Return the complete listing that follows, with each line reproduced exactly.

··· DATA SEGMENT

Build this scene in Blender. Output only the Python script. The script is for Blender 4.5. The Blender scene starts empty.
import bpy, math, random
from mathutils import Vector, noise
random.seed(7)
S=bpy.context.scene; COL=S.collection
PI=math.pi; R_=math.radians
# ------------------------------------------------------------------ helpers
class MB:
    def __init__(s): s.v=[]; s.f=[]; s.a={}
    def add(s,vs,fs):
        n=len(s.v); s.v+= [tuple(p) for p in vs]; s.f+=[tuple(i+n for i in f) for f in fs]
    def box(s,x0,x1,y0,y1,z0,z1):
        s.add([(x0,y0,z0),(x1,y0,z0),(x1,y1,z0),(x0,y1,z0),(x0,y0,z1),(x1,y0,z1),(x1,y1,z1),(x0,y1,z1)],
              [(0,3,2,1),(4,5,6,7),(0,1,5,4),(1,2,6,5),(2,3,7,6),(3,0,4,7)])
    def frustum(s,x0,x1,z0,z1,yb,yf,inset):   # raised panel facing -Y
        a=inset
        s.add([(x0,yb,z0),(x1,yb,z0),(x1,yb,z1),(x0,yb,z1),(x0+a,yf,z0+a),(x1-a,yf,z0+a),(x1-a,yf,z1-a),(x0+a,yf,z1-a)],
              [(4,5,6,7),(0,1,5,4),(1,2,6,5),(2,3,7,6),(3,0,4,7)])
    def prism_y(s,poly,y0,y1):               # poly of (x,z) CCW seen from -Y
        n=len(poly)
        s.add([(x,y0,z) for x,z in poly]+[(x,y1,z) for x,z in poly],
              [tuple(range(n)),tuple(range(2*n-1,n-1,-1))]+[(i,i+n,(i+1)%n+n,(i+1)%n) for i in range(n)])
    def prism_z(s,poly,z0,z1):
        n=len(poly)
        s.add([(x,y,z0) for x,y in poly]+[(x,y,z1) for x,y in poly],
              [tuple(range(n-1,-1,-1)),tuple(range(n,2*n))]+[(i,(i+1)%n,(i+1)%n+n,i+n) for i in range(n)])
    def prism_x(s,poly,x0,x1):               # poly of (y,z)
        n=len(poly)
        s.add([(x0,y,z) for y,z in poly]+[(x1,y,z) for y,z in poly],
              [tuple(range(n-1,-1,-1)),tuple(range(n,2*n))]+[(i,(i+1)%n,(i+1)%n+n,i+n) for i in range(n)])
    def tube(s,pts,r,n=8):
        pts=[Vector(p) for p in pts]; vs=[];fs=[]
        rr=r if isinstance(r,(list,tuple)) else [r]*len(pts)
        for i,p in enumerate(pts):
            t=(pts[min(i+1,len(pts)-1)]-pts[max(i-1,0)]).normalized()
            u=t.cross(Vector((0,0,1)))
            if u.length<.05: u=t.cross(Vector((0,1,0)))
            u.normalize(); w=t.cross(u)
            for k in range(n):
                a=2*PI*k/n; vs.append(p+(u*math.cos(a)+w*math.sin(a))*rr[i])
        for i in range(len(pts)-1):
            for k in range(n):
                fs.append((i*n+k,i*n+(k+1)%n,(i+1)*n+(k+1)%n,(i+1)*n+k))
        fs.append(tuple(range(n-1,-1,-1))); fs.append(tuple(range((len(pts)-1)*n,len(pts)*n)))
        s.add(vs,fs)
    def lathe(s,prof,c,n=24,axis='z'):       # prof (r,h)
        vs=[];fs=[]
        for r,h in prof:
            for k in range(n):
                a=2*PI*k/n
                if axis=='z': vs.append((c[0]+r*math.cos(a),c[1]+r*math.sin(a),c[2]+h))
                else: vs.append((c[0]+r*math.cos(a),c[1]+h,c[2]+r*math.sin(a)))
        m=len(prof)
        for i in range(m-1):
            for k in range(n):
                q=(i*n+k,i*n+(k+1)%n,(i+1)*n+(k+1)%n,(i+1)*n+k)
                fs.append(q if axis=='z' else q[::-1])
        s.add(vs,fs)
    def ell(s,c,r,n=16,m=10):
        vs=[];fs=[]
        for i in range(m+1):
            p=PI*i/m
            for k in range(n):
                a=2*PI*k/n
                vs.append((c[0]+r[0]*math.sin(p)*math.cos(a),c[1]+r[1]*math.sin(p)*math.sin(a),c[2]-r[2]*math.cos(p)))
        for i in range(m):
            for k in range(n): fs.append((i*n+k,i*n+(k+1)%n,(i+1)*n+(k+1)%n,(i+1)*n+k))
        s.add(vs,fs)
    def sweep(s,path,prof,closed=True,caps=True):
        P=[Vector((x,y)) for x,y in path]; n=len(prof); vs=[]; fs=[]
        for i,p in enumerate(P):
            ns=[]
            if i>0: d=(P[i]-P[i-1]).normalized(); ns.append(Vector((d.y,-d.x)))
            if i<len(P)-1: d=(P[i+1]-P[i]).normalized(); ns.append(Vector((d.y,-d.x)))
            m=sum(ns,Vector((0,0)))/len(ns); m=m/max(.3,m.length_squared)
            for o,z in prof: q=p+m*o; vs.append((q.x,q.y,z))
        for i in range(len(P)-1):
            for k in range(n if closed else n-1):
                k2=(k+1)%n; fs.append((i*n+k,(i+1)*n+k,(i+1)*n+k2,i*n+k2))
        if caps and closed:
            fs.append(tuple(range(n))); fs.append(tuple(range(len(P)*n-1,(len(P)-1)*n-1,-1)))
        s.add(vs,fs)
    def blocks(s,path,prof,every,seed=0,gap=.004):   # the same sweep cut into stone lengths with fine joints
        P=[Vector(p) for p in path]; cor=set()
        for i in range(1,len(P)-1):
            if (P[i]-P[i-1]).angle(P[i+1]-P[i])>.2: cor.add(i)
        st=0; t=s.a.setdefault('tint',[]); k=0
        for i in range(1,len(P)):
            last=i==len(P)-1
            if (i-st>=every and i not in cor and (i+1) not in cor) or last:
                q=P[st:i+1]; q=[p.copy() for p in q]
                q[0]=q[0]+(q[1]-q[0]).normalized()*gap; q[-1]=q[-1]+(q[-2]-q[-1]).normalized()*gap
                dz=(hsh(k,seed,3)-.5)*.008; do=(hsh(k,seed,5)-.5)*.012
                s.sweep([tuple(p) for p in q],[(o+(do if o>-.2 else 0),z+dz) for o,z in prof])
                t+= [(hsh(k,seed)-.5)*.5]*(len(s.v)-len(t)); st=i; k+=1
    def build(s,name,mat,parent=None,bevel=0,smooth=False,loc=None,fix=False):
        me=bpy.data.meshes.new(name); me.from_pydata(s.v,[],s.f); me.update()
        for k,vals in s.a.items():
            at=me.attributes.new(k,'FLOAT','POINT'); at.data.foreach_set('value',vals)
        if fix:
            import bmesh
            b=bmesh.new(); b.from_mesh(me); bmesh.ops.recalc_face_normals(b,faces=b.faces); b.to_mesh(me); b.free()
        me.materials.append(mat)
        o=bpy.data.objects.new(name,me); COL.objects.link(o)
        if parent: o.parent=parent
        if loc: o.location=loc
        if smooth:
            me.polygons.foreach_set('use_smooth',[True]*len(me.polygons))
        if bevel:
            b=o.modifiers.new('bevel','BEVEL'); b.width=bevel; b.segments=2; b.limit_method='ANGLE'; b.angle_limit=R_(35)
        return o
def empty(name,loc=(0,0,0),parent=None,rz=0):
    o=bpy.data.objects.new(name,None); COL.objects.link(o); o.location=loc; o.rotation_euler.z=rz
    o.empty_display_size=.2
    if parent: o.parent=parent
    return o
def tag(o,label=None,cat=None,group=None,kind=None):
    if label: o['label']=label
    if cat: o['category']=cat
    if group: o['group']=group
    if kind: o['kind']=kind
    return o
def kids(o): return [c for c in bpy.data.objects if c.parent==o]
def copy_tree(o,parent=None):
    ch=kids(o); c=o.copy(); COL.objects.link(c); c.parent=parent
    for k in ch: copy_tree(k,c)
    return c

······

# THE SOLUTION:
Build this scene in Blender. Output only the Python script. The script is for Blender 4.5. The Blender scene starts empty.
import bpy, math, random
from mathutils import Vector, noise
random.seed(7)
S=bpy.context.scene; COL=S.collection
PI=math.pi; R_=math.radians
# ------------------------------------------------------------------ helpers
class MB:
    def __init__(s): s.v=[]; s.f=[]; s.a={}
    def add(s,vs,fs):
        n=len(s.v); s.v+= [tuple(p) for p in vs]; s.f+=[tuple(i+n for i in f) for f in fs]
    def box(s,x0,x1,y0,y1,z0,z1):
        s.add([(x0,y0,z0),(x1,y0,z0),(x1,y1,z0),(x0,y1,z0),(x0,y0,z1),(x1,y0,z1),(x1,y1,z1),(x0,y1,z1)],
              [(0,3,2,1),(4,5,6,7),(0,1,5,4),(1,2,6,5),(2,3,7,6),(3,0,4,7)])
    def frustum(s,x0,x1,z0,z1,yb,yf,inset):   # raised panel facing -Y
        a=inset
        s.add([(x0,yb,z0),(x1,yb,z0),(x1,yb,z1),(x0,yb,z1),(x0+a,yf,z0+a),(x1-a,yf,z0+a),(x1-a,yf,z1-a),(x0+a,yf,z1-a)],
              [(4,5,6,7),(0,1,5,4),(1,2,6,5),(2,3,7,6),(3,0,4,7)])
    def prism_y(s,poly,y0,y1):               # poly of (x,z) CCW seen from -Y
        n=len(poly)
        s.add([(x,y0,z) for x,z in poly]+[(x,y1,z) for x,z in poly],
              [tuple(range(n)),tuple(range(2*n-1,n-1,-1))]+[(i,i+n,(i+1)%n+n,(i+1)%n) for i in range(n)])
    def prism_z(s,poly,z0,z1):
        n=len(poly)
        s.add([(x,y,z0) for x,y in poly]+[(x,y,z1) for x,y in poly],
              [tuple(range(n-1,-1,-1)),tuple(range(n,2*n))]+[(i,(i+1)%n,(i+1)%n+n,i+n) for i in range(n)])
    def prism_x(s,poly,x0,x1):               # poly of (y,z)
        n=len(poly)
        s.add([(x0,y,z) for y,z in poly]+[(x1,y,z) for y,z in poly],
              [tuple(range(n-1,-1,-1)),tuple(range(n,2*n))]+[(i,(i+1)%n,(i+1)%n+n,i+n) for i in range(n)])
    def tube(s,pts,r,n=8):
        pts=[Vector(p) for p in pts]; vs=[];fs=[]
        rr=r if isinstance(r,(list,tuple)) else [r]*len(pts)
        for i,p in enumerate(pts):
            t=(pts[min(i+1,len(pts)-1)]-pts[max(i-1,0)]).normalized()
            u=t.cross(Vector((0,0,1)))
            if u.length<.05: u=t.cross(Vector((0,1,0)))
            u.normalize(); w=t.cross(u)
            for k in range(n):
                a=2*PI*k/n; vs.append(p+(u*math.cos(a)+w*math.sin(a))*rr[i])
        for i in range(len(pts)-1):
            for k in range(n):
                fs.append((i*n+k,i*n+(k+1)%n,(i+1)*n+(k+1)%n,(i+1)*n+k))
        fs.append(tuple(range(n-1,-1,-1))); fs.append(tuple(range((len(pts)-1)*n,len(pts)*n)))
        s.add(vs,fs)
    def lathe(s,prof,c,n=24,axis='z'):       # prof (r,h)
        vs=[];fs=[]
        for r,h in prof:
            for k in range(n):
                a=2*PI*k/n
                if axis=='z': vs.append((c[0]+r*math.cos(a),c[1]+r*math.sin(a),c[2]+h))
                else: vs.append((c[0]+r*math.cos(a),c[1]+h,c[2]+r*math.sin(a)))
        m=len(prof)
        for i in range(m-1):
            for k in range(n):
                q=(i*n+k,i*n+(k+1)%n,(i+1)*n+(k+1)%n,(i+1)*n+k)
                fs.append(q if axis=='z' else q[::-1])
        s.add(vs,fs)
    def ell(s,c,r,n=16,m=10):
        vs=[];fs=[]
        for i in range(m+1):
            p=PI*i/m
            for k in range(n):
                a=2*PI*k/n
                vs.append((c[0]+r[0]*math.sin(p)*math.cos(a),c[1]+r[1]*math.sin(p)*math.sin(a),c[2]-r[2]*math.cos(p)))
        for i in range(m):
            for k in range(n): fs.append((i*n+k,i*n+(k+1)%n,(i+1)*n+(k+1)%n,(i+1)*n+k))
        s.add(vs,fs)
    def sweep(s,path,prof,closed=True,caps=True):
        P=[Vector((x,y)) for x,y in path]; n=len(prof); vs=[]; fs=[]
        for i,p in enumerate(P):
            ns=[]
            if i>0: d=(P[i]-P[i-1]).normalized(); ns.append(Vector((d.y,-d.x)))
            if i<len(P)-1: d=(P[i+1]-P[i]).normalized(); ns.append(Vector((d.y,-d.x)))
            m=sum(ns,Vector((0,0)))/len(ns); m=m/max(.3,m.length_squared)
            for o,z in prof: q=p+m*o; vs.append((q.x,q.y,z))
        for i in range(len(P)-1):
            for k in range(n if closed else n-1):
                k2=(k+1)%n; fs.append((i*n+k,(i+1)*n+k,(i+1)*n+k2,i*n+k2))
        if caps and closed:
            fs.append(tuple(range(n))); fs.append(tuple(range(len(P)*n-1,(len(P)-1)*n-1,-1)))
        s.add(vs,fs)
    def blocks(s,path,prof,every,seed=0,gap=.004):   # the same sweep cut into stone lengths with fine joints
        P=[Vector(p) for p in path]; cor=set()
        for i in range(1,len(P)-1):
            if (P[i]-P[i-1]).angle(P[i+1]-P[i])>.2: cor.add(i)
        st=0; t=s.a.setdefault('tint',[]); k=0
        for i in range(1,len(P)):
            last=i==len(P)-1
            if (i-st>=every and i not in cor and (i+1) not in cor) or last:
                q=P[st:i+1]; q=[p.copy() for p in q]
                q[0]=q[0]+(q[1]-q[0]).normalized()*gap; q[-1]=q[-1]+(q[-2]-q[-1]).normalized()*gap
                dz=(hsh(k,seed,3)-.5)*.008; do=(hsh(k,seed,5)-.5)*.012
                s.sweep([tuple(p) for p in q],[(o+(do if o>-.2 else 0),z+dz) for o,z in prof])
                t+= [(hsh(k,seed)-.5)*.5]*(len(s.v)-len(t)); st=i; k+=1
    def build(s,name,mat,parent=None,bevel=0,smooth=False,loc=None,fix=False):
        me=bpy.data.meshes.new(name); me.from_pydata(s.v,[],s.f); me.update()
        for k,vals in s.a.items():
            at=me.attributes.new(k,'FLOAT','POINT'); at.data.foreach_set('value',vals)
        if fix:
            import bmesh
            b=bmesh.new(); b.from_mesh(me); bmesh.ops.recalc_face_normals(b,faces=b.faces); b.to_mesh(me); b.free()
        me.materials.append(mat)
        o=bpy.data.objects.new(name,me); COL.objects.link(o)
        if parent: o.parent=parent
        if loc: o.location=loc
        if smooth:
            me.polygons.foreach_set('use_smooth',[True]*len(me.polygons))
        if bevel:
            b=o.modifiers.new('bevel','BEVEL'); b.width=bevel; b.segments=2; b.limit_method='ANGLE'; b.angle_limit=R_(35)
        return o
def empty(name,loc=(0,0,0),parent=None,rz=0):
    o=bpy.data.objects.new(name,None); COL.objects.link(o); o.location=loc; o.rotation_euler.z=rz
    o.empty_display_size=.2
    if parent: o.parent=parent
    return o
def tag(o,label=None,cat=None,group=None,kind=None):
    if label: o['label']=label
    if cat: o['category']=cat
    if group: o['group']=group
    if kind: o['kind']=kind
    return o
def kids(o): return [c for c in bpy.data.objects if c.parent==o]
def copy_tree(o,parent=None):
    ch=kids(o); c=o.copy(); COL.objects.link(c); c.parent=parent
    for k in ch: copy_tree(k,c)
    return c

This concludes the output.